Repeat the material in full. Keep every line exactly as it is.
————————
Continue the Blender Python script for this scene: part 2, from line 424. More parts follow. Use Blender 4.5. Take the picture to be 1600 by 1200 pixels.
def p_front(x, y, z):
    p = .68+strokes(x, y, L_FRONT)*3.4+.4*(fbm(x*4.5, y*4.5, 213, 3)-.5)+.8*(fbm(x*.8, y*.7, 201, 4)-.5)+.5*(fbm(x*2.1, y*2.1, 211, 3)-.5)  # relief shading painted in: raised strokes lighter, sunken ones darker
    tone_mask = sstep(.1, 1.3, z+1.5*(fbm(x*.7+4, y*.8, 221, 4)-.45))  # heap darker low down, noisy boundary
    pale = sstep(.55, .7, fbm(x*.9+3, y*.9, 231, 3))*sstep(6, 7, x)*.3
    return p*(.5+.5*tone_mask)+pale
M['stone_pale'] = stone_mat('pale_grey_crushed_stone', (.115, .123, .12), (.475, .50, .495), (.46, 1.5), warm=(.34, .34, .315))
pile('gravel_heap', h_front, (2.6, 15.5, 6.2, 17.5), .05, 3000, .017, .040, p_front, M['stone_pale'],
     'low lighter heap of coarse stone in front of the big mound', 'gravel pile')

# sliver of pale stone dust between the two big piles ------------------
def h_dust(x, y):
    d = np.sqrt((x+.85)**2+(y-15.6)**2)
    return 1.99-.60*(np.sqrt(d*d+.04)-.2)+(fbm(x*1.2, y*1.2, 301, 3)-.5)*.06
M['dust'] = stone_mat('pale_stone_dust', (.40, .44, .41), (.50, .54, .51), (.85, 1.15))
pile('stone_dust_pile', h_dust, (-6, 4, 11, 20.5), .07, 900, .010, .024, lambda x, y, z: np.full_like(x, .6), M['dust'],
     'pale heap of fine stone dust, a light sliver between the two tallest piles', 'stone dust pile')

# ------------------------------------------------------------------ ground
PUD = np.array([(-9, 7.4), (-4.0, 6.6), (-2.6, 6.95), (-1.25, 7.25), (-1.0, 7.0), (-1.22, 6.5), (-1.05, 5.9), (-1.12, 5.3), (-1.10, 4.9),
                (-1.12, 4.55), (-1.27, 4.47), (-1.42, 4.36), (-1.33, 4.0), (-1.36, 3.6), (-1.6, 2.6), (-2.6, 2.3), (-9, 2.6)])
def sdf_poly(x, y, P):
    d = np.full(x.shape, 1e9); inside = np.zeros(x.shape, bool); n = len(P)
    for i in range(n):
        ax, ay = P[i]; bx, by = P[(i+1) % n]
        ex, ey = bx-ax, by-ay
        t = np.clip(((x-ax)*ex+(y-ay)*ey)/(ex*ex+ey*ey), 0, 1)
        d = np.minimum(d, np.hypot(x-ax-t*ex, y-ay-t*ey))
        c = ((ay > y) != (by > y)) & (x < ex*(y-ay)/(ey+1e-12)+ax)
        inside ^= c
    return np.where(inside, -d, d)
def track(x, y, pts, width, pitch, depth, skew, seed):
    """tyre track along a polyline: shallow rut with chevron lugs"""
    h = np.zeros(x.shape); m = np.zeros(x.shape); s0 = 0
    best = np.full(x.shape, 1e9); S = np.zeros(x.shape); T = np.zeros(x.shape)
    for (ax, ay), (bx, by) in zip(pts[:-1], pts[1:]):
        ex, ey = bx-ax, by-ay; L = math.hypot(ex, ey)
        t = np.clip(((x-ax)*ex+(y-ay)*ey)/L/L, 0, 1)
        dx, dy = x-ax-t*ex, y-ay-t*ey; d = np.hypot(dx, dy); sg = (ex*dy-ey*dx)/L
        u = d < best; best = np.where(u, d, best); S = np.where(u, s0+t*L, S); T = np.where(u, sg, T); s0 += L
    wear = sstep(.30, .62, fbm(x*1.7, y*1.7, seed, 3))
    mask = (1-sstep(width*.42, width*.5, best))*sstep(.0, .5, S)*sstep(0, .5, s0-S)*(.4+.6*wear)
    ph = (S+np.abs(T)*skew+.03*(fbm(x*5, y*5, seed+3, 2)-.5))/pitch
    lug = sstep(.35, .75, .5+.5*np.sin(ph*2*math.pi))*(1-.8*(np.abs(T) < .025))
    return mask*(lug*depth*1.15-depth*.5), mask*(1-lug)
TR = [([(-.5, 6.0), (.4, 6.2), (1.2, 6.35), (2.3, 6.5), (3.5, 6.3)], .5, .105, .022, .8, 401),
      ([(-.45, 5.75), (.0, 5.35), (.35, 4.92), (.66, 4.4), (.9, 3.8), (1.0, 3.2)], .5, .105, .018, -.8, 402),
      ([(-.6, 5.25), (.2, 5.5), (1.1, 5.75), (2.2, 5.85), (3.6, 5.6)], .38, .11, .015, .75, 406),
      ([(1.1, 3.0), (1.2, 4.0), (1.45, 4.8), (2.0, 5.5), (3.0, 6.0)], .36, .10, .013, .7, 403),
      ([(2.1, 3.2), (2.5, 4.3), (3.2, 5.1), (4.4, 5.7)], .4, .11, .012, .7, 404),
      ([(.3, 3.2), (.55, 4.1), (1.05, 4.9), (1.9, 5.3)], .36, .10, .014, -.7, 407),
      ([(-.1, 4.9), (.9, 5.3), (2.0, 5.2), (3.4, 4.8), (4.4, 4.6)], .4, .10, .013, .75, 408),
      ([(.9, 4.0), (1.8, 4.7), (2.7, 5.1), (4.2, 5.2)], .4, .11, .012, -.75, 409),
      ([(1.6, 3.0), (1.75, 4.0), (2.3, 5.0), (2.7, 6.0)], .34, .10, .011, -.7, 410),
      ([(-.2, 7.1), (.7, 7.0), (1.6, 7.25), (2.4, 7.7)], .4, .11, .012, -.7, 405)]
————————
* THE SOLUTION *
Continue the Blender Python script for this scene: part 2, from line 424. More parts follow. Use Blender 4.5. Take the picture to be 1600 by 1200 pixels.
def p_front(x, y, z):
    p = .68+strokes(x, y, L_FRONT)*3.4+.4*(fbm(x*4.5, y*4.5, 213, 3)-.5)+.8*(fbm(x*.8, y*.7, 201, 4)-.5)+.5*(fbm(x*2.1, y*2.1, 211, 3)-.5)  # relief shading painted in: raised strokes lighter, sunken ones darker
    tone_mask = sstep(.1, 1.3, z+1.5*(fbm(x*.7+4, y*.8, 221, 4)-.45))  # heap darker low down, noisy boundary
    pale = sstep(.55, .7, fbm(x*.9+3, y*.9, 231, 3))*sstep(6, 7, x)*.3
    return p*(.5+.5*tone_mask)+pale
M['stone_pale'] = stone_mat('pale_grey_crushed_stone', (.115, .123, .12), (.475, .50, .495), (.46, 1.5), warm=(.34, .34, .315))
pile('gravel_heap', h_front, (2.6, 15.5, 6.2, 17.5), .05, 3000, .017, .040, p_front, M['stone_pale'],
     'low lighter heap of coarse stone in front of the big mound', 'gravel pile')

# sliver of pale stone dust between the two big piles ------------------
def h_dust(x, y):
    d = np.sqrt((x+.85)**2+(y-15.6)**2)
    return 1.99-.60*(np.sqrt(d*d+.04)-.2)+(fbm(x*1.2, y*1.2, 301, 3)-.5)*.06
M['dust'] = stone_mat('pale_stone_dust', (.40, .44, .41), (.50, .54, .51), (.85, 1.15))
pile('stone_dust_pile', h_dust, (-6, 4, 11, 20.5), .07, 900, .010, .024, lambda x, y, z: np.full_like(x, .6), M['dust'],
     'pale heap of fine stone dust, a light sliver between the two tallest piles', 'stone dust pile')

# ------------------------------------------------------------------ ground
PUD = np.array([(-9, 7.4), (-4.0, 6.6), (-2.6, 6.95), (-1.25, 7.25), (-1.0, 7.0), (-1.22, 6.5), (-1.05, 5.9), (-1.12, 5.3), (-1.10, 4.9),
                (-1.12, 4.55), (-1.27, 4.47), (-1.42, 4.36), (-1.33, 4.0), (-1.36, 3.6), (-1.6, 2.6), (-2.6, 2.3), (-9, 2.6)])
def sdf_poly(x, y, P):
    d = np.full(x.shape, 1e9); inside = np.zeros(x.shape, bool); n = len(P)
    for i in range(n):
        ax, ay = P[i]; bx, by = P[(i+1) % n]
        ex, ey = bx-ax, by-ay
        t = np.clip(((x-ax)*ex+(y-ay)*ey)/(ex*ex+ey*ey), 0, 1)
        d = np.minimum(d, np.hypot(x-ax-t*ex, y-ay-t*ey))
        c = ((ay > y) != (by > y)) & (x < ex*(y-ay)/(ey+1e-12)+ax)
        inside ^= c
    return np.where(inside, -d, d)
def track(x, y, pts, width, pitch, depth, skew, seed):
    """tyre track along a polyline: shallow rut with chevron lugs"""
    h = np.zeros(x.shape); m = np.zeros(x.shape); s0 = 0
    best = np.full(x.shape, 1e9); S = np.zeros(x.shape); T = np.zeros(x.shape)
    for (ax, ay), (bx, by) in zip(pts[:-1], pts[1:]):
        ex, ey = bx-ax, by-ay; L = math.hypot(ex, ey)
        t = np.clip(((x-ax)*ex+(y-ay)*ey)/L/L, 0, 1)
        dx, dy = x-ax-t*ex, y-ay-t*ey; d = np.hypot(dx, dy); sg = (ex*dy-ey*dx)/L
        u = d < best; best = np.where(u, d, best); S = np.where(u, s0+t*L, S); T = np.where(u, sg, T); s0 += L
    wear = sstep(.30, .62, fbm(x*1.7, y*1.7, seed, 3))
    mask = (1-sstep(width*.42, width*.5, best))*sstep(.0, .5, S)*sstep(0, .5, s0-S)*(.4+.6*wear)
    ph = (S+np.abs(T)*skew+.03*(fbm(x*5, y*5, seed+3, 2)-.5))/pitch
    lug = sstep(.35, .75, .5+.5*np.sin(ph*2*math.pi))*(1-.8*(np.abs(T) < .025))
    return mask*(lug*depth*1.15-depth*.5), mask*(1-lug)
TR = [([(-.5, 6.0), (.4, 6.2), (1.2, 6.35), (2.3, 6.5), (3.5, 6.3)], .5, .105, .022, .8, 401),
      ([(-.45, 5.75), (.0, 5.35), (.35, 4.92), (.66, 4.4), (.9, 3.8), (1.0, 3.2)], .5, .105, .018, -.8, 402),
      ([(-.6, 5.25), (.2, 5.5), (1.1, 5.75), (2.2, 5.85), (3.6, 5.6)], .38, .11, .015, .75, 406),
      ([(1.1, 3.0), (1.2, 4.0), (1.45, 4.8), (2.0, 5.5), (3.0, 6.0)], .36, .10, .013, .7, 403),
      ([(2.1, 3.2), (2.5, 4.3), (3.2, 5.1), (4.4, 5.7)], .4, .11, .012, .7, 404),
      ([(.3, 3.2), (.55, 4.1), (1.05, 4.9), (1.9, 5.3)], .36, .10, .014, -.7, 407),
      ([(-.1, 4.9), (.9, 5.3), (2.0, 5.2), (3.4, 4.8), (4.4, 4.6)], .4, .10, .013, .75, 408),
      ([(.9, 4.0), (1.8, 4.7), (2.7, 5.1), (4.2, 5.2)], .4, .11, .012, -.75, 409),
      ([(1.6, 3.0), (1.75, 4.0), (2.3, 5.0), (2.7, 6.0)], .34, .10, .011, -.7, 410),
      ([(-.2, 7.1), (.7, 7.0), (1.6, 7.25), (2.4, 7.7)], .4, .11, .012, -.7, 405)]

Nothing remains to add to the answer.